Dentro del contexto mexicano, en años recientes comenzó a llamarse bullying a las violencias contra niños y niñas en los espacios escolares, cayendo una vez más en la generalización al nombrar y visibilizar las violencias. Si analizamos en concreto esta modalidad llamada bullying, de fondo y forma no es otra cosa que violencia de género, de esa que castiga, minimiza o ridiculiza lo femenino, puesto que los niños que han presentado agresiones psicológicas, verbales y físicas son aquellos que no cumplen el mandato cultural y social de lo que “debe ser” un hombre.
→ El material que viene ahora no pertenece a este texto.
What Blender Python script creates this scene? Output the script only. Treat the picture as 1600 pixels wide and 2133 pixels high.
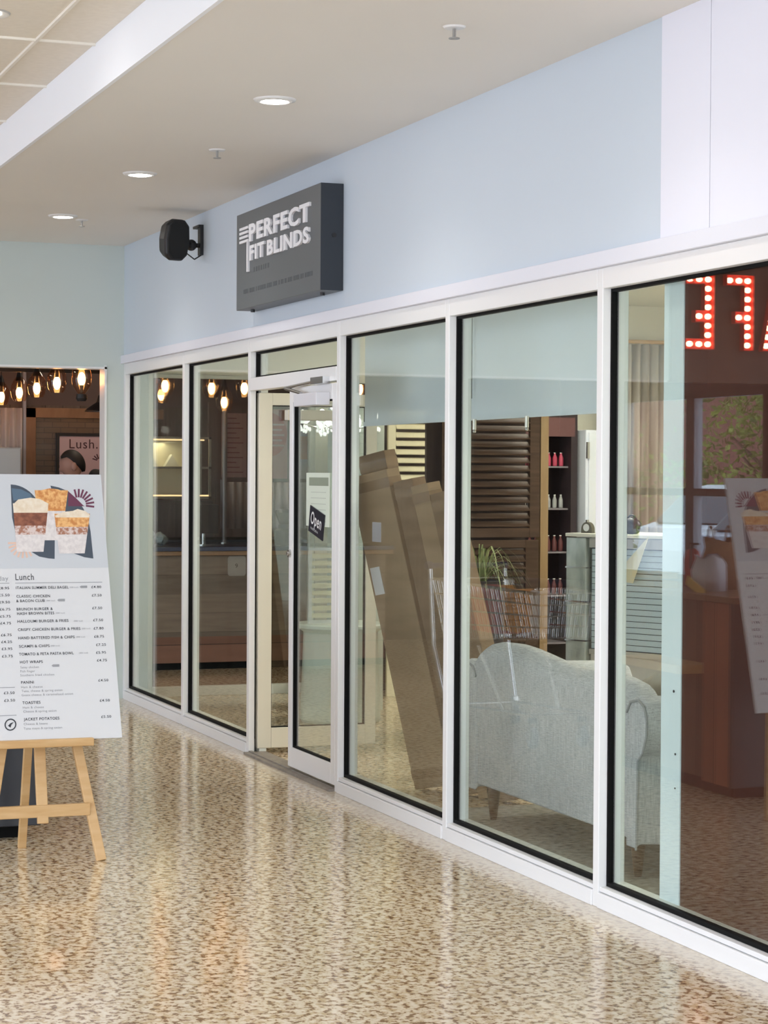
import bpy, bmesh, math, random
from mathutils import Vector, Matrix
random.seed(7)
PI = math.pi
S = bpy.context.scene
for o in list(bpy.data.objects): bpy.data.objects.remove(o)
COL = S.collection

# ------------------------------------------------------------------ camera
cam_d = bpy.data.cameras.new('camera'); cam = bpy.data.objects.new('camera', cam_d); COL.objects.link(cam)
yaw, pitch, roll = math.radians(20.336), math.radians(1.042), 0.006
fw = Vector((-math.cos(yaw)*math.cos(pitch), math.sin(yaw)*math.cos(pitch), -math.sin(pitch)))
r0 = Vector((math.sin(yaw), math.cos(yaw), 0)); u0 = r0.cross(fw)
rr = r0*math.cos(roll)+u0*math.sin(roll); uu = -r0*math.sin(roll)+u0*math.cos(roll)
m = Matrix((rr, uu, -fw)).transposed().to_4x4(); m.translation = Vector((14.617, -3.455, 1.6))
cam.matrix_world = m
cam_d.sensor_fit = 'HORIZONTAL'; cam_d.sensor_width = 36; cam_d.lens = 36*4400/1600
cam_d.clip_end = 200
S.camera = cam

# ------------------------------------------------------------------ light
W = bpy.data.worlds.new('overcast_sky'); S.world = W; W.use_nodes = True
nt = W.node_tree; bg = nt.nodes['Background']
tc = nt.nodes.new('ShaderNodeTexCoord'); sp = nt.nodes.new('ShaderNodeSeparateXYZ'); rp = nt.nodes.new('ShaderNodeValToRGB')
nt.links.new(tc.outputs['Generated'], sp.inputs[0]); nt.links.new(sp.outputs['Z'], rp.inputs[0])
rp.color_ramp.elements[0].position = 0.0; rp.color_ramp.elements[0].color = (0.84, 0.89, 0.965, 1)
rp.color_ramp.elements[1].position = 0.5; rp.color_ramp.elements[1].color = (0.70, 0.80, 1.0, 1)
nt.links.new(rp.outputs[0], bg.inputs[0]); bg.inputs[1].default_value = 1.55
S.view_settings.view_transform = 'Standard'; S.view_settings.look = 'None'
S.view_settings.exposure = 1.58; S.view_settings.gamma = 1; S.view_settings.use_curve_mapping = False

def lamp(name, kind, loc, energy, color, size=0.1, rot=None, blend=0.8, angle=2.2, sy=None):
    d = bpy.data.lights.new(name, kind); d.energy = energy; d.color = color
    if kind == 'AREA':
        d.size = size
        if sy: d.shape = 'RECTANGLE'; d.size_y = sy
    elif kind in ('POINT', 'SPOT'):
        d.shadow_soft_size = size
        if kind == 'SPOT': d.spot_size = angle; d.spot_blend = blend
    o = bpy.data.objects.new(name, d); COL.objects.link(o); o.location = loc
    if rot: o.rotation_euler = rot
    return o

# ------------------------------------------------------------------ materials
MAT = {}
def M(name, col, rough=0.6, metal=0.0, emit=None, es=0.0, spec=0.5, trans=0.0, coat=0.0):
    if name in MAT: return MAT[name]
    a = bpy.data.materials.new(name); a.use_nodes = True; b = a.node_tree.nodes['Principled BSDF']
    b.inputs['Base Color'].default_value = (*col, 1); b.inputs['Roughness'].default_value = rough
    b.inputs['Metallic'].default_value = metal; b.inputs['Specular IOR Level'].default_value = spec
    b.inputs['Coat Weight'].default_value = coat
    if emit: b.inputs['Emission Color'].default_value = (*emit, 1); b.inputs['Emission Strength'].default_value = es
    MAT[name] = a; return a
def bsdf(a): return a.node_tree.nodes['Principled BSDF']
def noisy(name, c1, c2, scale=(4, 4, 4), rough=0.6, detail=4, bump=0.0, lo=0.35, hi=0.65, metal=0, spec=0.5, bscale=None):
    if name in MAT: return MAT[name]
    a = M(name, c1, rough, metal, spec=spec); t = a.node_tree; L = t.links.new; N = t.nodes.new
    tx = N('ShaderNodeTexCoord'); mp = N('ShaderNodeMapping'); mp.inputs['Scale'].default_value = scale
    L(tx.outputs['Object'], mp.inputs[0]); n = N('ShaderNodeTexNoise'); n.inputs['Detail'].default_value = detail; n.inputs['Scale'].default_value = 1
    L(mp.outputs[0], n.inputs[0]); r = N('ShaderNodeValToRGB')
    r.color_ramp.elements[0].position = lo; r.color_ramp.elements[0].color = (*c1, 1)
    r.color_ramp.elements[1].position = hi; r.color_ramp.elements[1].color = (*c2, 1)
    L(n.outputs[0], r.inputs[0]); L(r.outputs[0], bsdf(a).inputs['Base Color'])
    if bump:
        bp = N('ShaderNodeBump'); bp.inputs['Strength'].default_value = bump; bp.inputs['Distance'].default_value = 0.01
        L(n.outputs[0], bp.inputs['Height']); L(bp.outputs[0], bsdf(a).inputs['Normal'])
    return a
def planks(name, c1, c2, axis, width, grain, rough=0.5, gap=0.35, spec=0.4):
    """boards of the given width stacked along axis, with grain streaks and dark joints"""
    if name in MAT: return MAT[name]
    a = noisy(name, c1, c2, grain, rough, 5, 0, 0.3, 0.7, spec=spec); t = a.node_tree; L = t.links.new; N = t.nodes.new
    ramp = [n for n in t.nodes if n.type == 'VALTORGB'][0]; tx = [n for n in t.nodes if n.type == 'TEX_COORD'][0]
    s = N('ShaderNodeSeparateXYZ'); L(tx.outputs['Object'], s.inputs[0])
    d = N('ShaderNodeMath'); d.operation = 'DIVIDE'; L(s.outputs[axis], d.inputs[0]); d.inputs[1].default_value = width
    f = N('ShaderNodeMath'); f.operation = 'FRACT'; L(d.outputs[0], f.inputs[0])
    g = N('ShaderNodeMath'); g.operation = 'GREATER_THAN'; L(f.outputs[0], g.inputs[0]); g.inputs[1].default_value = 0.96
    fl = N('ShaderNodeMath'); fl.operation = 'FLOOR'; L(d.outputs[0], fl.inputs[0])
    wn = N('ShaderNodeTexWhiteNoise'); wn.noise_dimensions = '1D'; L(fl.outputs[0], wn.inputs['W'])
    mr = N('ShaderNodeMapRange'); L(wn.outputs['Value'], mr.inputs[0]); mr.inputs[3].default_value = 0.78; mr.inputs[4].default_value = 1.15
    sb = N('ShaderNodeMath'); sb.operation = 'MULTIPLY_ADD'; L(g.outputs[0], sb.inputs[0]); sb.inputs[1].default_value = -(1-gap); sb.inputs[2].default_value = 1
    mu = N('ShaderNodeMath'); mu.operation = 'MULTIPLY'; L(mr.outputs[0], mu.inputs[0]); L(sb.outputs[0], mu.inputs[1])
    mx = N('ShaderNodeVectorMath'); mx.operation = 'SCALE'; L(ramp.outputs[0], mx.inputs[0]); L(mu.outputs[0], mx.inputs['Scale'])
    L(mx.outputs[0], bsdf(a).inputs['Base Color']); return a
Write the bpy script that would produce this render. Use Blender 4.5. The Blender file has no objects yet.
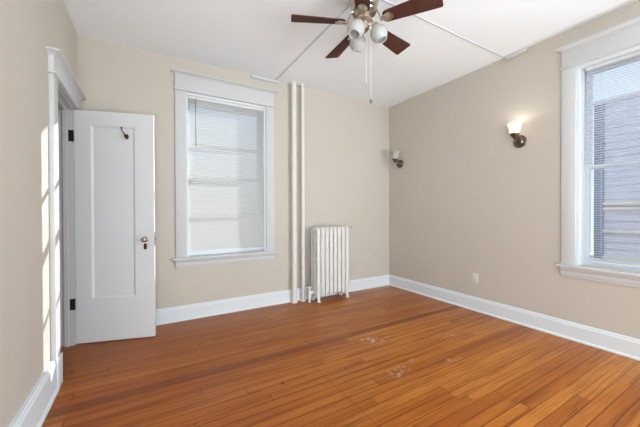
import bpy, bmesh, math, random
from mathutils import Vector, Matrix

random.seed(7)
S = bpy.context.scene
COL = S.collection
PI = math.pi
rad = math.radians

# ------------------------------------------------------------------ room size
XL, XR, YB, YF, H = -0.529, 3.275, 3.439, -2.60, 2.762

# ------------------------------------------------------------------ camera
cd = bpy.data.cameras.new('camera')
cam = bpy.data.objects.new('camera', cd)
COL.objects.link(cam)
cd.sensor_fit = 'HORIZONTAL'
cd.sensor_width = 36.0
cd.lens = 36.0 * 296.18 / 640.0
cd.clip_start = 0.02
yaw, pitch, roll = 0.5315959, -0.0078975, -0.0026974
fw = Vector((math.sin(yaw) * math.cos(pitch), math.cos(yaw) * math.cos(pitch), math.sin(pitch)))
rt = Vector((math.cos(yaw), -math.sin(yaw), 0))
up = rt.cross(fw)
r2 = rt * math.cos(roll) + up * math.sin(roll)
u2 = up * math.cos(roll) - rt * math.sin(roll)
mw = Matrix((r2, u2, -fw)).transposed().to_4x4()
mw.translation = Vector((0, 0, 1.15))
cam.matrix_world = mw
S.camera = cam

# ------------------------------------------------------------------ sky, sun, large lights, exposure
SUN_DIR = Vector((-1.317, -1.0, -0.553)).normalized()      # the way the light travels
world = bpy.data.worlds.new('sky')
S.world = world
world.use_nodes = True
wn, wl = world.node_tree.nodes, world.node_tree.links
wn.clear()
stc = wn.new('ShaderNodeTexCoord')
ssep = wn.new('ShaderNodeSeparateXYZ')
wl.new(stc.outputs['Generated'], ssep.inputs[0])
ramp = wn.new('ShaderNodeValToRGB')
for pos, col in ((0.0, (0.74, 0.84, 0.93, 1)), (0.25, (0.66, 0.82, 0.97, 1)), (1.0, (0.34, 0.54, 0.86, 1))):
    e_ = ramp.color_ramp.elements[0] if pos == 0 else (ramp.color_ramp.elements[1] if pos == 1.0 else ramp.color_ramp.elements.new(pos))
    e_.color = col
    e_.position = pos
wl.new(ssep.outputs['Z'], ramp.inputs[0])
bg = wn.new('ShaderNodeBackground')
bg.inputs['Strength'].default_value = 1.4
wo = wn.new('ShaderNodeOutputWorld')
wl.new(ramp.outputs[0], bg.inputs['Color'])
wl.new(bg.outputs[0], wo.inputs['Surface'])

sl = bpy.data.lights.new('sun', 'SUN')
sl.energy = 11.5
sl.angle = rad(0.53)
sl.color = (1.0, 0.98, 0.96)
so = bpy.data.objects.new('sun', sl)
COL.objects.link(so)
so.rotation_euler = SUN_DIR.to_track_quat('-Z', 'Y').to_euler()
so.location = (6, 8, 6)


def area(name, loc, direction, sx, sy, power, color=(1, 1, 1)):
    l = bpy.data.lights.new(name, 'AREA')
    l.shape = 'RECTANGLE'
    l.size, l.size_y = sx, sy
    l.energy = power
    l.color = color
    o = bpy.data.objects.new(name, l)
    COL.objects.link(o)
    o.location = loc
    o.rotation_euler = Vector(direction).to_track_quat('-Z', 'Z').to_euler()
    return o


# added fill lamps behind the camera
COOL = (0.83, 0.95, 1.0)
area('side_fill', (3.2, -1.2, 1.5), (-1, 0.55, 0.05), 1.6, 1.7, 50, COOL)
area('side_up_fill', (3.2, -1.7, 0.7), (-1, 0.7, 0.35), 1.6, 0.9, 150, COOL)
area('left_up_fill', (-0.45, -1.2, 0.7), (1, 0.55, 0.35), 1.6, 0.9, 84, COOL)
area('bounce_fill', (1.0, -0.9, 0.9), (0, 0.7, 1), 3.0, 1.4, 10, COOL)
area('far_up_fill', (1.2, -2.4, 0.4), (0.05, 1, 0.6), 1.8, 0.8, 7, COOL).data.spread = rad(60)
area('far_fill', (-0.4, -1.4, 1.3), (0.75, 1, 0.0), 1.6, 1.7, 8, COOL).data.spread = rad(70)

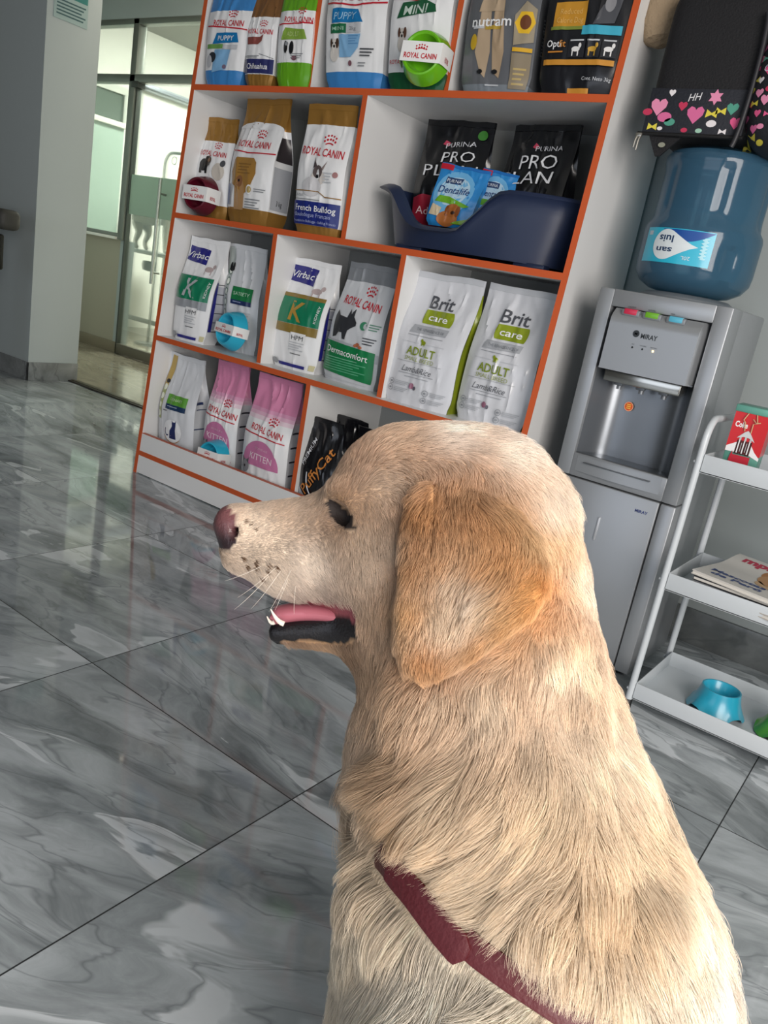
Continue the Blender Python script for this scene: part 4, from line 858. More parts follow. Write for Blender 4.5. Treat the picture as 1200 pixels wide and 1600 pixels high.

Por ejemplo: los niños no masculinos (femeninos o introvertidos) u otras identidades que atraviesan la categoría de género, como la etnia (alumnos provenientes de comunidades indígenas), la clase (vulnerabilidad económica, marginación), la religión (testigos de Jehová, etc.), los niños gordos que no son Ken, entre otros.
En el caso de las niñas, las violentadas son quienes no representan el ideal de belleza (las no “estéticas”, no rubias, no blancas), no femeninas (masculinizadas, extrovertidas), y también las relacionadas con una etnia, clase y religión, o las niñas un poco gordas que no son muñecas.
De modo que no cumplir estos mandatos de género es, de fondo y forma, un castigo social a las ideas culturales del “ser hombre” y “ser mujer”, atravesadas por las intersecciones
correspondientes, que se potencian y hacen presentes en el aula escolar, porque es ahí donde converge a manera de espacio público y político la población infantil.
En ese sentido, no se violenta al niño conquistador, masculino, rudo, rico, blanco, güerito; ni a la niña guapa, rubia, con ojos de color, delgada y princesa. Por el contrario, ellos son los y las populares. Son quienes encantan y fascinan en el statu quo educador, y que a su vez representan “la buena crianza” de las familias; la excelencia por antonomasia de la nor(mal)idad. Porque son niños bien y se ven bien.